DA «MISERICORDIAE VULTUS» (Bolla di indizione del Giubileo della misericordia)
La misericordia fondamento della vita della chiesa
10. L'architrave che sorregge la vita della Chiesa è la misericordia.
Tutto della sua azione pastorale dovrebbe essere avvolto dalla tenerezza
con cui si indirizza ai credenti; nulla del suo annuncio e della sua testimonianza
verso il mondo può essere privo di misericordia. La credibilità della
Chiesa passa attraverso la strada dell'amore misericordioso e compassionevole.
La Chiesa "vive un desiderio inesauribile di offrire misericordia".
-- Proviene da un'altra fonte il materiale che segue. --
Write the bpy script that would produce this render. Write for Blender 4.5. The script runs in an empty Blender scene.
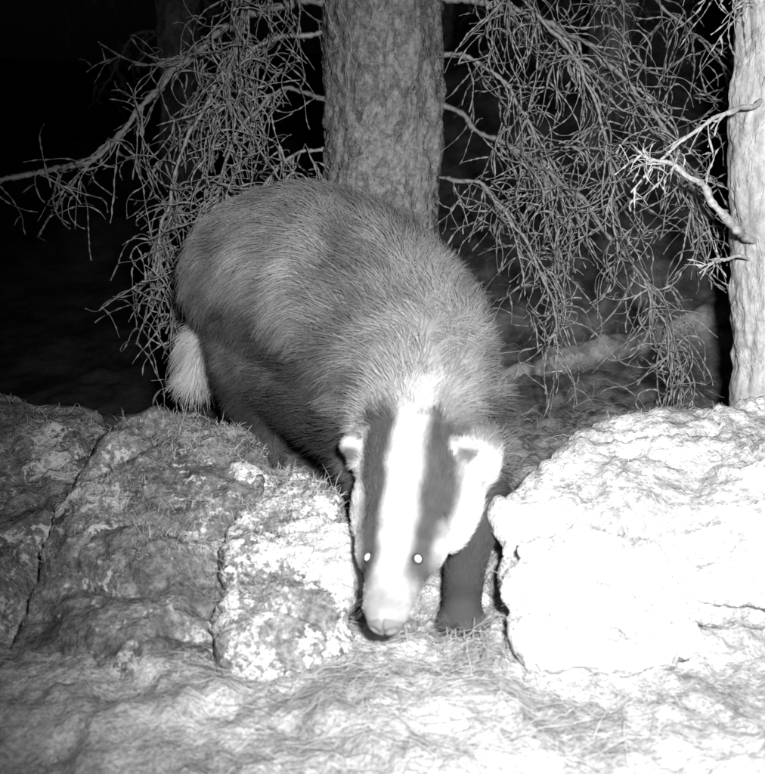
import bpy, bmesh, math, random
import numpy as np
from mathutils import Vector, Matrix
from mathutils.bvhtree import BVHTree
random.seed(7); rng=np.random.default_rng(11)
scene=bpy.context.scene
col=scene.collection

# ---------------------------------------------------------------- helpers
def _hash(ix,iy,iz,seed):
    h=(ix*374761393+iy*668265263+iz*2147483647+seed*1274126177)&0xFFFFFFFF
    h=((h^(h>>13))*1274126177)&0xFFFFFFFF
    h=((h^(h>>16))*2246822519)&0xFFFFFFFF
    h=h^(h>>15)
    return (h&0xFFFFFF)/float(0xFFFFFF)*2-1
def vnoise(P,seed=0):
    P=np.asarray(P,float); F=np.floor(P); f=P-F; I=F.astype(np.int64)
    f=f*f*f*(f*(f*6-15)+10); r=0
    for a in (0,1):
        for b in (0,1):
            for c in (0,1):
                w=(f[:,0] if a else 1-f[:,0])*(f[:,1] if b else 1-f[:,1])*(f[:,2] if c else 1-f[:,2])
                r=r+w*_hash(I[:,0]+a,I[:,1]+b,I[:,2]+c,seed)
    return r
def fbm(P,octs=4,seed=0,gain=.5):
    P=np.asarray(P,float); s=0; a=1
    for o in range(octs):
        s=s+a*vnoise(P*(2.03**o)+o*17.3,seed+o); a*=gain
    return s
def sstep(a,b,x):
    t=np.clip((x-a)/(b-a),0,1); return t*t*(3-2*t)
def link(o,parent=None):
    col.objects.link(o)
    if parent: o.parent=parent
    return o
def empty(name,loc=(0,0,0)):
    e=bpy.data.objects.new(name,None); e.empty_display_size=.1; col.objects.link(e); return e
def mesh_obj(name,V,F,mat=None,parent=None,smooth=True):
    V=np.asarray(V,np.float32); F=np.asarray(F,np.int32); m=bpy.data.meshes.new(name)
    k=F.shape[1]; m.vertices.add(len(V)); m.vertices.foreach_set('co',V.ravel())
    m.loops.add(F.size); m.loops.foreach_set('vertex_index',F.ravel())
    m.polygons.add(len(F)); m.polygons.foreach_set('loop_start',np.arange(0,F.size,k,dtype=np.int32))
    m.update(calc_edges=True); m.validate()
    if smooth: m.polygons.foreach_set('use_smooth',[True]*len(m.polygons))
    if mat: m.materials.append(mat)
    m.update()
    return link(bpy.data.objects.new(name,m),parent)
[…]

15. In questo Anno Santo, potremo fare l'esperienza di aprire il cuore a
quanti vivono nelle più disparate periferie esistenziali, che spesso il mondo
moderno crea in maniera drammatica. Quante situazioni di precarietà e
sofferenza sono presenti nel mondo di oggi! Quante ferite sono impresse
nella carne di tanti che non hanno più voce perché il loro grido si è affievolito
e spento a causa dell'indifferenza dei popoli ricchi. In questo Giubileo
ancora di più la Chiesa sarà chiamata a curare queste ferite, a lenirle
con l'olio della consolazione, fasciarle con la misericordia e curarle con la
solidarietà e l'attenzione dovuta. Non cadiamo nell'indifferenza che umilia,
nell'abitudinarietà che anestetizza l'animo e impedisce di scoprire la
novità, nel cinismo che distrugge. Apriamo i nostri occhi per guardare le
miserie del mondo, le ferite di tanti fratelli e sorelle privati della dignità, e
sentiamoci provocati ad ascoltare il loro grido di aiuto. [...] Non possiamo
sfuggire alle parole del Signore e in base ad esse saremo giudicati: se
avremo dato da mangiare a chi ha fame e da bere a chi ha sete. Se avremo
accolto il forestiero e vestito chi è nudo. Se avremo avuto tempo per stare
con chi è malato e prigioniero (cfr Mt 25,31-45). Ugualmente, ci sarà
chiesto se avremo aiutato ad uscire dal dubbio che fa cadere nella paura e
che spesso è fonte di solitudine; se saremo stati capaci di vincere l'ignoranza
in cui vivono milioni di persone, soprattutto i bambini privati dell'aiuto
necessario per essere riscattati dalla povertà; se saremo stati vicini
a chi è solo e afflitto; se avremo perdonato chi ci offende e respinto ogni
forma di rancore e di odio che porta alla violenza; se avremo avuto pazienza
sull'esempio di Dio che è tanto paziente con noi; se, infine, avremo
affidato al Signore nella preghiera i nostri fratelli e sorelle.